■ The task
All entries below are to be set down again, identical to the source.

[Extracted data entries]
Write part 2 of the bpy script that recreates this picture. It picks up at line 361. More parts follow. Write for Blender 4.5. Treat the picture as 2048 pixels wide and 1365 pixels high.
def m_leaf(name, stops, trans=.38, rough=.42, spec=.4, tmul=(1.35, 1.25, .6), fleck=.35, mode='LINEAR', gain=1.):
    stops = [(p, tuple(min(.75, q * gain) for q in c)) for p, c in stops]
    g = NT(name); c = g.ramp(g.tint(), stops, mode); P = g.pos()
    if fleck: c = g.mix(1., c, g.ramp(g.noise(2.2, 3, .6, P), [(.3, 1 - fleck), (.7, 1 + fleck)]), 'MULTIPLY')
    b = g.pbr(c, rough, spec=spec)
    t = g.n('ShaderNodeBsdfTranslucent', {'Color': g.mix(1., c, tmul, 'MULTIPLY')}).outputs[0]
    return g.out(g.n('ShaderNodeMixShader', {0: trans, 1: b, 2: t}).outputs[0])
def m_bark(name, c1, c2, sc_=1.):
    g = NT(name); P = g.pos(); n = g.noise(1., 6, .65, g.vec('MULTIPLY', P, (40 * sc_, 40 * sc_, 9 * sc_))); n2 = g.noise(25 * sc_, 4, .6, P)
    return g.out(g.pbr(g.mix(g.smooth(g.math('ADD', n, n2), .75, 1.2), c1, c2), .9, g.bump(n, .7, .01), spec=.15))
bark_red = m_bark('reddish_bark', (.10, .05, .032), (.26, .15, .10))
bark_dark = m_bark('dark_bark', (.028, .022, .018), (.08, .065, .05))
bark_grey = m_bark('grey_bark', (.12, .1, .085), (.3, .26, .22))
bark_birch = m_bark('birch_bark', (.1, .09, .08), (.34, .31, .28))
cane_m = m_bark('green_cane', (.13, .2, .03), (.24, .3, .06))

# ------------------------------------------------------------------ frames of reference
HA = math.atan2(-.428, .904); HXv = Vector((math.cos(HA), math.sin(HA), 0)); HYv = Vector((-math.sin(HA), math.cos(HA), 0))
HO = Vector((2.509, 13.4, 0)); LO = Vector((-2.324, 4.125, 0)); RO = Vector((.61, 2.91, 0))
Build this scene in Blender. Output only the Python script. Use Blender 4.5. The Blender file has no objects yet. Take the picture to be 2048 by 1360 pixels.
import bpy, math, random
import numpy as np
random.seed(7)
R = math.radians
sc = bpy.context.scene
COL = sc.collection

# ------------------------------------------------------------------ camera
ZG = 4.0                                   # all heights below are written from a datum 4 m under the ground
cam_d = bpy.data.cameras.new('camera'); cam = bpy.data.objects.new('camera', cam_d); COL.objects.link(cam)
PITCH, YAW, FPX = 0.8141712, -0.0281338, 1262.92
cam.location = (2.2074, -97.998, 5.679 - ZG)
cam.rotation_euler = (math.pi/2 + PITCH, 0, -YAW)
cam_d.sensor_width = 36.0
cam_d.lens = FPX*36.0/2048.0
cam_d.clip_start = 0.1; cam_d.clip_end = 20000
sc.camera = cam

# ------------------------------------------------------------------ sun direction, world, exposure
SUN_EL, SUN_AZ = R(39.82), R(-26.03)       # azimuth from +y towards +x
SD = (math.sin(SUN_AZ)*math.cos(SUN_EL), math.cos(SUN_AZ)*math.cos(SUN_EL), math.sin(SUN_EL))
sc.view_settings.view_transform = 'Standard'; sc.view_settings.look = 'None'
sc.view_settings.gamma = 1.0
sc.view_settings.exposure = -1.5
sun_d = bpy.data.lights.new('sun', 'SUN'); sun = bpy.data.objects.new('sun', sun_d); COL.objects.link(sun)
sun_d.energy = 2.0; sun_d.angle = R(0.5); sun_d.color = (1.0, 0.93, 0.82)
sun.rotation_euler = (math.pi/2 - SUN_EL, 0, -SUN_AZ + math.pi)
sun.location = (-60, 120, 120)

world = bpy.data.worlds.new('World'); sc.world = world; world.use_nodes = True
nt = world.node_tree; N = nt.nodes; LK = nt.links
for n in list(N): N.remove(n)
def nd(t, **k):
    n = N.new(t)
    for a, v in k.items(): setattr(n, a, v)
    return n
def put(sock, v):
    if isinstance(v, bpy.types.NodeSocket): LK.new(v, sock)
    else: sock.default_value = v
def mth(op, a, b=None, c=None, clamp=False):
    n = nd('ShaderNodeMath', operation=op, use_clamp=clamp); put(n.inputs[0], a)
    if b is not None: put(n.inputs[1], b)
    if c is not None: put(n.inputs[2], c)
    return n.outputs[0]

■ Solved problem
Write part 2 of the bpy script that recreates this picture. It picks up at line 361. More parts follow. Write for Blender 4.5. Treat the picture as 2048 pixels wide and 1365 pixels high.
def m_leaf(name, stops, trans=.38, rough=.42, spec=.4, tmul=(1.35, 1.25, .6), fleck=.35, mode='LINEAR', gain=1.):
    stops = [(p, tuple(min(.75, q * gain) for q in c)) for p, c in stops]
    g = NT(name); c = g.ramp(g.tint(), stops, mode); P = g.pos()
    if fleck: c = g.mix(1., c, g.ramp(g.noise(2.2, 3, .6, P), [(.3, 1 - fleck), (.7, 1 + fleck)]), 'MULTIPLY')
    b = g.pbr(c, rough, spec=spec)
    t = g.n('ShaderNodeBsdfTranslucent', {'Color': g.mix(1., c, tmul, 'MULTIPLY')}).outputs[0]
    return g.out(g.n('ShaderNodeMixShader', {0: trans, 1: b, 2: t}).outputs[0])
def m_bark(name, c1, c2, sc_=1.):
    g = NT(name); P = g.pos(); n = g.noise(1., 6, .65, g.vec('MULTIPLY', P, (40 * sc_, 40 * sc_, 9 * sc_))); n2 = g.noise(25 * sc_, 4, .6, P)
    return g.out(g.pbr(g.mix(g.smooth(g.math('ADD', n, n2), .75, 1.2), c1, c2), .9, g.bump(n, .7, .01), spec=.15))
bark_red = m_bark('reddish_bark', (.10, .05, .032), (.26, .15, .10))
bark_dark = m_bark('dark_bark', (.028, .022, .018), (.08, .065, .05))
bark_grey = m_bark('grey_bark', (.12, .1, .085), (.3, .26, .22))
bark_birch = m_bark('birch_bark', (.1, .09, .08), (.34, .31, .28))
cane_m = m_bark('green_cane', (.13, .2, .03), (.24, .3, .06))

# ------------------------------------------------------------------ frames of reference
HA = math.atan2(-.428, .904); HXv = Vector((math.cos(HA), math.sin(HA), 0)); HYv = Vector((-math.sin(HA), math.cos(HA), 0))
HO = Vector((2.509, 13.4, 0)); LO = Vector((-2.324, 4.125, 0)); RO = Vector((.61, 2.91, 0))
Build this scene in Blender. Output only the Python script. Use Blender 4.5. The Blender file has no objects yet. Take the picture to be 2048 by 1360 pixels.
import bpy, math, random
import numpy as np
random.seed(7)
R = math.radians
sc = bpy.context.scene
COL = sc.collection

# ------------------------------------------------------------------ camera
ZG = 4.0                                   # all heights below are written from a datum 4 m under the ground
cam_d = bpy.data.cameras.new('camera'); cam = bpy.data.objects.new('camera', cam_d); COL.objects.link(cam)
PITCH, YAW, FPX = 0.8141712, -0.0281338, 1262.92
cam.location = (2.2074, -97.998, 5.679 - ZG)
cam.rotation_euler = (math.pi/2 + PITCH, 0, -YAW)
cam_d.sensor_width = 36.0
cam_d.lens = FPX*36.0/2048.0
cam_d.clip_start = 0.1; cam_d.clip_end = 20000
sc.camera = cam

# ------------------------------------------------------------------ sun direction, world, exposure
SUN_EL, SUN_AZ = R(39.82), R(-26.03)       # azimuth from +y towards +x
SD = (math.sin(SUN_AZ)*math.cos(SUN_EL), math.cos(SUN_AZ)*math.cos(SUN_EL), math.sin(SUN_EL))
sc.view_settings.view_transform = 'Standard'; sc.view_settings.look = 'None'
sc.view_settings.gamma = 1.0
sc.view_settings.exposure = -1.5
sun_d = bpy.data.lights.new('sun', 'SUN'); sun = bpy.data.objects.new('sun', sun_d); COL.objects.link(sun)
sun_d.energy = 2.0; sun_d.angle = R(0.5); sun_d.color = (1.0, 0.93, 0.82)
sun.rotation_euler = (math.pi/2 - SUN_EL, 0, -SUN_AZ + math.pi)
sun.location = (-60, 120, 120)

world = bpy.data.worlds.new('World'); sc.world = world; world.use_nodes = True
nt = world.node_tree; N = nt.nodes; LK = nt.links
for n in list(N): N.remove(n)
def nd(t, **k):
    n = N.new(t)
    for a, v in k.items(): setattr(n, a, v)
    return n
def put(sock, v):
    if isinstance(v, bpy.types.NodeSocket): LK.new(v, sock)
    else: sock.default_value = v
def mth(op, a, b=None, c=None, clamp=False):
    n = nd('ShaderNodeMath', operation=op, use_clamp=clamp); put(n.inputs[0], a)
    if b is not None: put(n.inputs[1], b)
    if c is not None: put(n.inputs[2], c)
    return n.outputs[0]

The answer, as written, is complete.